[The task] In the listing below, locate the line with "Model this scene in Blender with a Python script. Use" and the line with "vs.exposure = 0.95", then output both and everything between them exactly, minus any pictures.

[The records]
════════════════

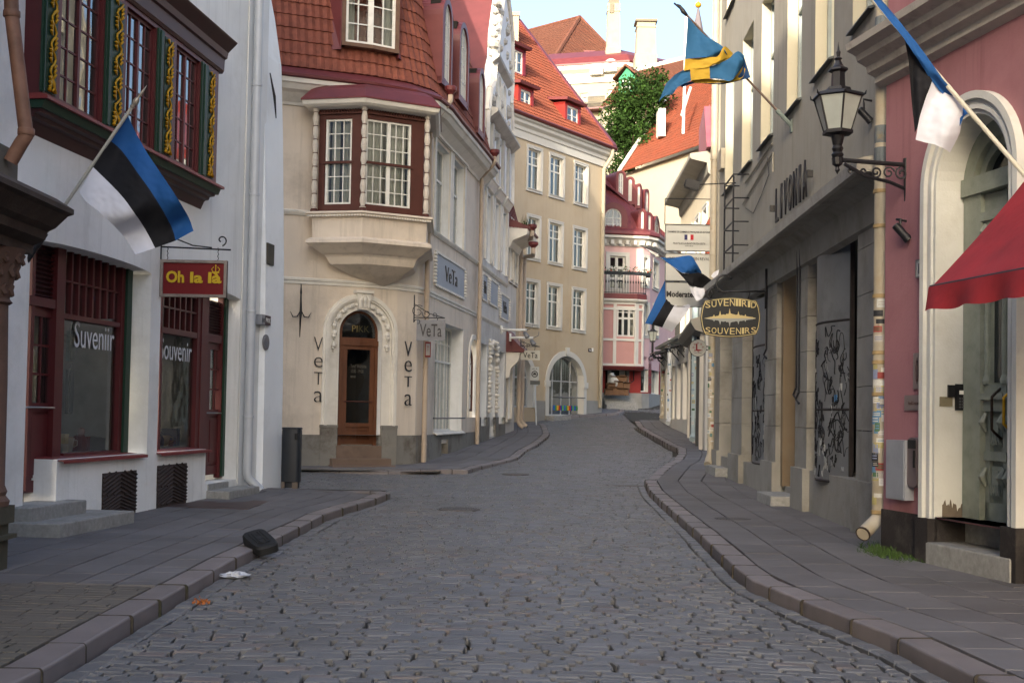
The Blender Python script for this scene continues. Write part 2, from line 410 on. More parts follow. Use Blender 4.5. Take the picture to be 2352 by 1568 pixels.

════════════════

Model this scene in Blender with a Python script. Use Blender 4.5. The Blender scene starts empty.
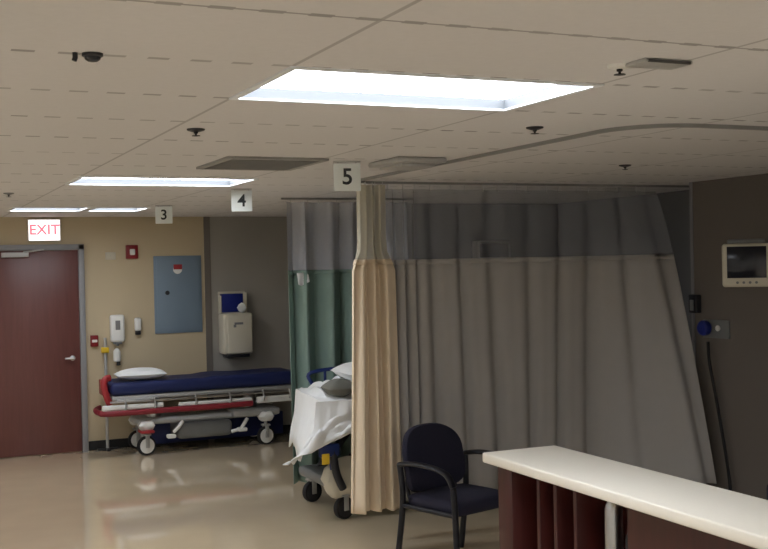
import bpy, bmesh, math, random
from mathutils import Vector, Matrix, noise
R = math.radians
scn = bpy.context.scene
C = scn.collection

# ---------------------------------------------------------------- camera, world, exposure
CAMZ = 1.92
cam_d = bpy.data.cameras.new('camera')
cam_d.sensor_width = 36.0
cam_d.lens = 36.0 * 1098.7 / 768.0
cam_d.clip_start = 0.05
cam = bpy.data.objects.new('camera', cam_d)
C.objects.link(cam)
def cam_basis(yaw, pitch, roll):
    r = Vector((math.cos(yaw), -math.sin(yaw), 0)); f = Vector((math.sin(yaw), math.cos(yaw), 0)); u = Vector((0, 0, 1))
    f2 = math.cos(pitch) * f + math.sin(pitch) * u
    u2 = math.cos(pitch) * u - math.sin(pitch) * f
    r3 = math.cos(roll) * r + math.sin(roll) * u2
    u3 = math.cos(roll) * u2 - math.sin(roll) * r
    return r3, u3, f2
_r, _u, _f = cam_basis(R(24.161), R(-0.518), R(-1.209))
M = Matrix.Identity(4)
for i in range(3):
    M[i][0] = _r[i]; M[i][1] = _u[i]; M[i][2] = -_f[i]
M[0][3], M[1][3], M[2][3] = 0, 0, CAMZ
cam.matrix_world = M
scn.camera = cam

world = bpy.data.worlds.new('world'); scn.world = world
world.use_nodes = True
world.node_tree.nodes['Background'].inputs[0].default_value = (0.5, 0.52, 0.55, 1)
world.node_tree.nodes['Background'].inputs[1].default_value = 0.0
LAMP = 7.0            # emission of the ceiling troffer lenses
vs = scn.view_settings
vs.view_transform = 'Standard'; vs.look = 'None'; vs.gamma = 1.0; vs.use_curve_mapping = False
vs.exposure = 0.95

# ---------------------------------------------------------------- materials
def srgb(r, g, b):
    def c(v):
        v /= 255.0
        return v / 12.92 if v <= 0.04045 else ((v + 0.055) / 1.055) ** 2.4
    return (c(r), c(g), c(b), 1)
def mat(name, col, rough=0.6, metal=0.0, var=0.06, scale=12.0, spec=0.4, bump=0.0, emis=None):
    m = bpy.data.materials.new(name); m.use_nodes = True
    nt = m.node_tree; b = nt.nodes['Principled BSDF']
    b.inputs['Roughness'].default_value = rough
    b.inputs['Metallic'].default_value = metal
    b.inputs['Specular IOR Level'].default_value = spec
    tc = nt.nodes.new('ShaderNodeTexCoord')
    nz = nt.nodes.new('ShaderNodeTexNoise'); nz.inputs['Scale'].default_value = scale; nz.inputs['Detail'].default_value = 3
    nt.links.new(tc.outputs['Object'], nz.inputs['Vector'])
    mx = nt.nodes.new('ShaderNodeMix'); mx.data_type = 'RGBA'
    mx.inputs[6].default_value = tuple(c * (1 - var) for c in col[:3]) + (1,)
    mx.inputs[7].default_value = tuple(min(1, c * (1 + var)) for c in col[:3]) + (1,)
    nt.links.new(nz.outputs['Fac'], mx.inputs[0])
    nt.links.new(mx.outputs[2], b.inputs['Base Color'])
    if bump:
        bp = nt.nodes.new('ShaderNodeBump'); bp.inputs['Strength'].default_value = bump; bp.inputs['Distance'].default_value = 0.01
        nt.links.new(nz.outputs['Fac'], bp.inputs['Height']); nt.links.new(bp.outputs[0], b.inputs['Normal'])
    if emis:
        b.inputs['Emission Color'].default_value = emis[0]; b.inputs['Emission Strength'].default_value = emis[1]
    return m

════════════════

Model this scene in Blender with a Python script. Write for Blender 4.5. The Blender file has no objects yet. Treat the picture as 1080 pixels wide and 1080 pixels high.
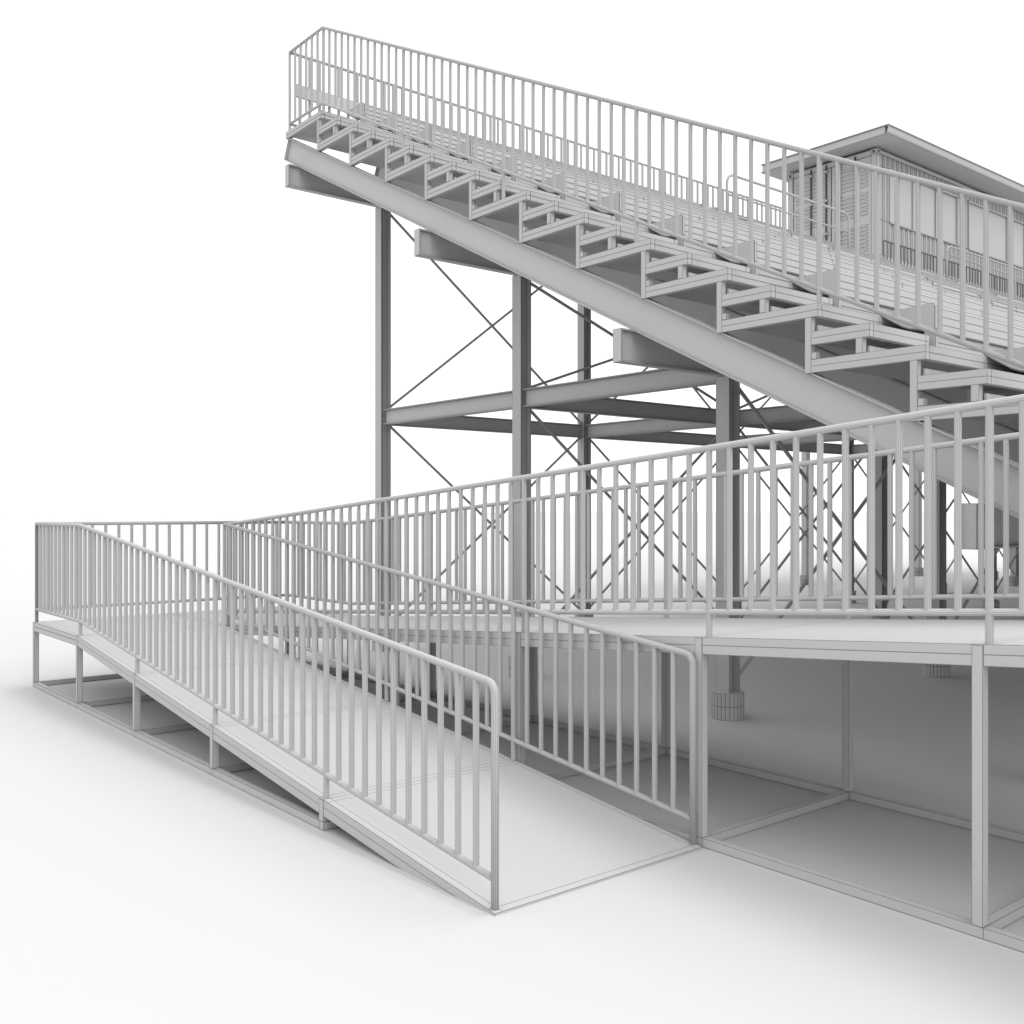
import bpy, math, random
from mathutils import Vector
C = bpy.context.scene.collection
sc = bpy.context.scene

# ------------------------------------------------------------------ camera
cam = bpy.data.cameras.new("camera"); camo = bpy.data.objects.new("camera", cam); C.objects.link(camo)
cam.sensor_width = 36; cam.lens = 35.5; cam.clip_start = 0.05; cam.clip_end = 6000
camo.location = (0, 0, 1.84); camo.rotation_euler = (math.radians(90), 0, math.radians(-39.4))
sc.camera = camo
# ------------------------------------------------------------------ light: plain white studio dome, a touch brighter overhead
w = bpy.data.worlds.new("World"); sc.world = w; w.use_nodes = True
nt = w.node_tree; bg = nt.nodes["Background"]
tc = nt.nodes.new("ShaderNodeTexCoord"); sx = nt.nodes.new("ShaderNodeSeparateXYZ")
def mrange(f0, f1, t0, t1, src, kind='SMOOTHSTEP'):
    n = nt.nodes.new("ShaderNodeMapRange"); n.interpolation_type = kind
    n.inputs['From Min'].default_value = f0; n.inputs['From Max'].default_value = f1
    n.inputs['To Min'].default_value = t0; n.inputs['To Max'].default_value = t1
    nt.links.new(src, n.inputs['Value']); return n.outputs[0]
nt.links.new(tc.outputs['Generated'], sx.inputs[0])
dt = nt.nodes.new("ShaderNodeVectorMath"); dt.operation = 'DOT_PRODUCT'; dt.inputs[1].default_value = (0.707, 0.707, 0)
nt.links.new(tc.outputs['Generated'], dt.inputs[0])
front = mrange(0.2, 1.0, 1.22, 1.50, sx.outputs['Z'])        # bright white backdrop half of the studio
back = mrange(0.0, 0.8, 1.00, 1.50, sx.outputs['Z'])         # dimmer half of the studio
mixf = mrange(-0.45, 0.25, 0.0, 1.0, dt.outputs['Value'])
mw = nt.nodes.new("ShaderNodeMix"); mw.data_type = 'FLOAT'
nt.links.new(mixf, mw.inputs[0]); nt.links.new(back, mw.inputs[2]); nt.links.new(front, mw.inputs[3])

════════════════

[Completed exercise]
Model this scene in Blender with a Python script. Use Blender 4.5. The Blender scene starts empty.
import bpy, bmesh, math, random
from mathutils import Vector, Matrix, noise
R = math.radians
scn = bpy.context.scene
C = scn.collection

# ---------------------------------------------------------------- camera, world, exposure
CAMZ = 1.92
cam_d = bpy.data.cameras.new('camera')
cam_d.sensor_width = 36.0
cam_d.lens = 36.0 * 1098.7 / 768.0
cam_d.clip_start = 0.05
cam = bpy.data.objects.new('camera', cam_d)
C.objects.link(cam)
def cam_basis(yaw, pitch, roll):
    r = Vector((math.cos(yaw), -math.sin(yaw), 0)); f = Vector((math.sin(yaw), math.cos(yaw), 0)); u = Vector((0, 0, 1))
    f2 = math.cos(pitch) * f + math.sin(pitch) * u
    u2 = math.cos(pitch) * u - math.sin(pitch) * f
    r3 = math.cos(roll) * r + math.sin(roll) * u2
    u3 = math.cos(roll) * u2 - math.sin(roll) * r
    return r3, u3, f2
_r, _u, _f = cam_basis(R(24.161), R(-0.518), R(-1.209))
M = Matrix.Identity(4)
for i in range(3):
    M[i][0] = _r[i]; M[i][1] = _u[i]; M[i][2] = -_f[i]
M[0][3], M[1][3], M[2][3] = 0, 0, CAMZ
cam.matrix_world = M
scn.camera = cam

world = bpy.data.worlds.new('world'); scn.world = world
world.use_nodes = True
world.node_tree.nodes['Background'].inputs[0].default_value = (0.5, 0.52, 0.55, 1)
world.node_tree.nodes['Background'].inputs[1].default_value = 0.0
LAMP = 7.0            # emission of the ceiling troffer lenses
vs = scn.view_settings
vs.view_transform = 'Standard'; vs.look = 'None'; vs.gamma = 1.0; vs.use_curve_mapping = False
vs.exposure = 0.95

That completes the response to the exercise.